Stated goal: Compute how many lines in the entries below contain "Blender", and output nothing but the number.

Provided material:
[Start]

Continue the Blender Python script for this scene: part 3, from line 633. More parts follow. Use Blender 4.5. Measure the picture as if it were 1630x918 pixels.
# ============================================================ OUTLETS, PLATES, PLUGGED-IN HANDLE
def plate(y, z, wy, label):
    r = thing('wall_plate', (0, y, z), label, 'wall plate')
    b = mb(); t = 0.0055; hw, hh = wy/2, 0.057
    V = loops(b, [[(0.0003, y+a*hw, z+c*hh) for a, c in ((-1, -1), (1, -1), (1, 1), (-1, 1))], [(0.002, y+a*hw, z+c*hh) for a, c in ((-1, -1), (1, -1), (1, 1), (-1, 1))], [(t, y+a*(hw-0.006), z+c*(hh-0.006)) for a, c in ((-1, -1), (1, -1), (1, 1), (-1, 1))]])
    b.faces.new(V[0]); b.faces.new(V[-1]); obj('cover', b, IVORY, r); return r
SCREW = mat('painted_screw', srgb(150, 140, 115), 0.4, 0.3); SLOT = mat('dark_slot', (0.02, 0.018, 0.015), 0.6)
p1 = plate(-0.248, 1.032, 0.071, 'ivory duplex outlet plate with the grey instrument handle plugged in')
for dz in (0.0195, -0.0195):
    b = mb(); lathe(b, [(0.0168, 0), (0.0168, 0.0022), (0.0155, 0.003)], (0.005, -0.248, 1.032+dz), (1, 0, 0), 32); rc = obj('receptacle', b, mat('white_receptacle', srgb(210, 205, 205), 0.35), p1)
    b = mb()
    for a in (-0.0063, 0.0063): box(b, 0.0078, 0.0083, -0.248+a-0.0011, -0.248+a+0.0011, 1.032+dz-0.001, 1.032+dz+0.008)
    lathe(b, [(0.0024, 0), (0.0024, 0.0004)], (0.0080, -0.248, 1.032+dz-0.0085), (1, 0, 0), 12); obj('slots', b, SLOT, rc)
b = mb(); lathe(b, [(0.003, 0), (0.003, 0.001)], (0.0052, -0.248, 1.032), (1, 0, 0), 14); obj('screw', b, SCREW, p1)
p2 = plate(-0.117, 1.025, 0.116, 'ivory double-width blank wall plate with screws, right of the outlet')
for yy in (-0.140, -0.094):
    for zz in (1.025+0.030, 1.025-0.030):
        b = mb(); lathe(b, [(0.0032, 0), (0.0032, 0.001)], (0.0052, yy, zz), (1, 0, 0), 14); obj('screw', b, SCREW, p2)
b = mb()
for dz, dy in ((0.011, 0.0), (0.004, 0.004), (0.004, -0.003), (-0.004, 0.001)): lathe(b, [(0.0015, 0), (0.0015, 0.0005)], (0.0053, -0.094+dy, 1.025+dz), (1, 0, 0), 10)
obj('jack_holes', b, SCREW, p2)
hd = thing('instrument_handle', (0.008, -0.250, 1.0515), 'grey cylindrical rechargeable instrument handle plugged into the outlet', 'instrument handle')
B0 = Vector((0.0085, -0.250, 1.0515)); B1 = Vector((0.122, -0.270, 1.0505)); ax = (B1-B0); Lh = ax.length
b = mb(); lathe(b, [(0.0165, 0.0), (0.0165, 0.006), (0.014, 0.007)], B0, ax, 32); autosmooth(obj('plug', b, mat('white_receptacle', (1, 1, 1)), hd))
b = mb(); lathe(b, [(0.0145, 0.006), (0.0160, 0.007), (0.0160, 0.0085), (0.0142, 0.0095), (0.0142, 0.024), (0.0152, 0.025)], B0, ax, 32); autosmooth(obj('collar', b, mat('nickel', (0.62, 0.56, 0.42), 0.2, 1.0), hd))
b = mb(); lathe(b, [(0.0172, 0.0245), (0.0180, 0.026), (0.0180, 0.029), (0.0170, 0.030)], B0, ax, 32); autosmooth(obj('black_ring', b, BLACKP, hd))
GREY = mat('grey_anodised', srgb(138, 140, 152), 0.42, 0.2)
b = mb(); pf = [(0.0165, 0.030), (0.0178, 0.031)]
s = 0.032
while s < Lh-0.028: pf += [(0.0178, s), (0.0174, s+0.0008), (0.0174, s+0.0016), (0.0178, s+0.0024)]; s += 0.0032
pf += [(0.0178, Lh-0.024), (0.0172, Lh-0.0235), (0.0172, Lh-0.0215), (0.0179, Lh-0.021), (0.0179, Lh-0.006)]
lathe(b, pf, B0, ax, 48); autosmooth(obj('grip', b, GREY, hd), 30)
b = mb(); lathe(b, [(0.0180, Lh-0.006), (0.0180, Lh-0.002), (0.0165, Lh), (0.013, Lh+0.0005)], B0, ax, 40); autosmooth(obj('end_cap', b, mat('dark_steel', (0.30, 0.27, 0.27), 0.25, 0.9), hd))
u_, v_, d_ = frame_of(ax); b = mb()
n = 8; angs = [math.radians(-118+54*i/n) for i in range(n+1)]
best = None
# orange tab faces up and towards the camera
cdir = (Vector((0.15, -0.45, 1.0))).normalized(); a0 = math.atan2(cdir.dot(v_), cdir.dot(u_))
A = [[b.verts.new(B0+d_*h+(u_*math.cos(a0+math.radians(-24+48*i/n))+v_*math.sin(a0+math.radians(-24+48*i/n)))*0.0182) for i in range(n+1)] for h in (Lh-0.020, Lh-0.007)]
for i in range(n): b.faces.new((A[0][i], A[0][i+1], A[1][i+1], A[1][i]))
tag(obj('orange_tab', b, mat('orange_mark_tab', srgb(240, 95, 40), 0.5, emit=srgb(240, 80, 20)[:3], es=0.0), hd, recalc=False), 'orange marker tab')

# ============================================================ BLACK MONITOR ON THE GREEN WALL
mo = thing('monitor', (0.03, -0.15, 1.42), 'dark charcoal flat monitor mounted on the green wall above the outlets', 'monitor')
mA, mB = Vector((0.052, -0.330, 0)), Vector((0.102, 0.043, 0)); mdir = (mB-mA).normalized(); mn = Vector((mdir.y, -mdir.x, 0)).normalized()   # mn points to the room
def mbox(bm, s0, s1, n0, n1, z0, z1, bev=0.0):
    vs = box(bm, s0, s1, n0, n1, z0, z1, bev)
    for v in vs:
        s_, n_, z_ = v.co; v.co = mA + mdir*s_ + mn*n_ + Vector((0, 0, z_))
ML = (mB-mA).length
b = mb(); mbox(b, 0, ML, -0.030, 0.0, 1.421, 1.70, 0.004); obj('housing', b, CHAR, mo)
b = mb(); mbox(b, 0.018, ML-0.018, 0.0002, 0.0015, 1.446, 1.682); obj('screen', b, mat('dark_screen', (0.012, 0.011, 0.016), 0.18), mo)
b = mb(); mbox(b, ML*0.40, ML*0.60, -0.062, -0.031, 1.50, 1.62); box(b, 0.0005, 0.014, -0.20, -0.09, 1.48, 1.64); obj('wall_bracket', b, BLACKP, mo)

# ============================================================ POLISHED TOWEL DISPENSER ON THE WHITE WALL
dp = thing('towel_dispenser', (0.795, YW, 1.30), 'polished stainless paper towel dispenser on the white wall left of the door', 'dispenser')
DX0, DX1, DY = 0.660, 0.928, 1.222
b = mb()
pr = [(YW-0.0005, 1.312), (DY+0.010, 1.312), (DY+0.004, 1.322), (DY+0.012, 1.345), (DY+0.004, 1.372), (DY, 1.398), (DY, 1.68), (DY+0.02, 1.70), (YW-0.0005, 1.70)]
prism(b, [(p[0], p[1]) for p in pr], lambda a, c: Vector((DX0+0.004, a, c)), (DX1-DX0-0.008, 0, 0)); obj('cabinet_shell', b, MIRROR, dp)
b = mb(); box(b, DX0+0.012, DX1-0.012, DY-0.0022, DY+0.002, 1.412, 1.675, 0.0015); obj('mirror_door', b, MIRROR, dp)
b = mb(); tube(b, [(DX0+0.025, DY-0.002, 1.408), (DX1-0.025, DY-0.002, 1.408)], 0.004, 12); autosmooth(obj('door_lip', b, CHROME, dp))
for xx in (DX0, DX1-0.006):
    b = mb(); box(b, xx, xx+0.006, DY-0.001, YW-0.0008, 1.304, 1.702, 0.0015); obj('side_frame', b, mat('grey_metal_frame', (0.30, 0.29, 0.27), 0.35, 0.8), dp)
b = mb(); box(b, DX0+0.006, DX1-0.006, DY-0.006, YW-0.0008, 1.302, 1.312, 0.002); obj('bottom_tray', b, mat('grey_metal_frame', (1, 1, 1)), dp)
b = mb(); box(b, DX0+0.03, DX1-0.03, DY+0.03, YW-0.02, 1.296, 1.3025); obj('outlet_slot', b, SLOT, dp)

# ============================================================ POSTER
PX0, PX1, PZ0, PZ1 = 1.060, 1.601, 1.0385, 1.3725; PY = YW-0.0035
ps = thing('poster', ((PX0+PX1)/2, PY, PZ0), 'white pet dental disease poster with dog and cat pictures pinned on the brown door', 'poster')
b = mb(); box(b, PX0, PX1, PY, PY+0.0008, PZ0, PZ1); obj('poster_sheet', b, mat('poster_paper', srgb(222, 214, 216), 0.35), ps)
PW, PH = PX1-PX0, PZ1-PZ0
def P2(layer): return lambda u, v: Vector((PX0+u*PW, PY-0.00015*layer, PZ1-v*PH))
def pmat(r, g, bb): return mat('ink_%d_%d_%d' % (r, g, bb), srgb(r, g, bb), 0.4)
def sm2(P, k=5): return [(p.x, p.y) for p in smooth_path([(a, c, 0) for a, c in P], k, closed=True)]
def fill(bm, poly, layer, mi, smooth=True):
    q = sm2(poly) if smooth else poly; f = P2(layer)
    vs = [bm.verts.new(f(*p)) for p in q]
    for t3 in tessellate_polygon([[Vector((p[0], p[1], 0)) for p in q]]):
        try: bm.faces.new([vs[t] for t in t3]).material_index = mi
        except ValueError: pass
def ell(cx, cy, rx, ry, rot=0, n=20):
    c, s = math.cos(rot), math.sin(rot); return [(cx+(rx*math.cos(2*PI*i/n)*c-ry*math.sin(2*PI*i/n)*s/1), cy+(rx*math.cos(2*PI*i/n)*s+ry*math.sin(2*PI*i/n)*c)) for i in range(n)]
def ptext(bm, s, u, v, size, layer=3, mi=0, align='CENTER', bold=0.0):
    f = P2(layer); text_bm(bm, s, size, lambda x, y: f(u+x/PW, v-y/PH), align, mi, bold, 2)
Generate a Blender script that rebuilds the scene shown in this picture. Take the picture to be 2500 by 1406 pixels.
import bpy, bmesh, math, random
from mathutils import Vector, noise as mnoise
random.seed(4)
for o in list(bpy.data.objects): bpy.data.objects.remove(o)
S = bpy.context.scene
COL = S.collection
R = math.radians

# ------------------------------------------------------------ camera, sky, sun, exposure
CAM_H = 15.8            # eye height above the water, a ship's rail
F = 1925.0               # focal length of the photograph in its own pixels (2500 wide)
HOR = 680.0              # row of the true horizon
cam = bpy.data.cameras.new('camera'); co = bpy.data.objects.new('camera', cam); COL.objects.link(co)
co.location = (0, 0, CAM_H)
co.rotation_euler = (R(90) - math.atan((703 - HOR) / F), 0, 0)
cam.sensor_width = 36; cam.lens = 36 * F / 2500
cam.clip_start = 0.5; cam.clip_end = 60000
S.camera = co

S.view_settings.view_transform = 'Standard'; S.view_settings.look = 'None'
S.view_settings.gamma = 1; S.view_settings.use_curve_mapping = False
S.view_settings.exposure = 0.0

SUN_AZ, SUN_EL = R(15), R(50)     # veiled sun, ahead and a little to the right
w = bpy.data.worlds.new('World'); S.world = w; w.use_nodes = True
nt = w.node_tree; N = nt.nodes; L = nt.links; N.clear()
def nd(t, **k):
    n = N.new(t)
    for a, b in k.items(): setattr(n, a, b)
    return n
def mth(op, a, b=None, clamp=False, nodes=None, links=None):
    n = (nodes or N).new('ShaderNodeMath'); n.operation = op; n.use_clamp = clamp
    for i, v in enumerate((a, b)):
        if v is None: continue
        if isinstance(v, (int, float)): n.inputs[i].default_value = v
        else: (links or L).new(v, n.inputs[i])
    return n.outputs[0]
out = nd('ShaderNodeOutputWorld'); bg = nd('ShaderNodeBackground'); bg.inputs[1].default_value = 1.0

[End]

Solution for this task: 2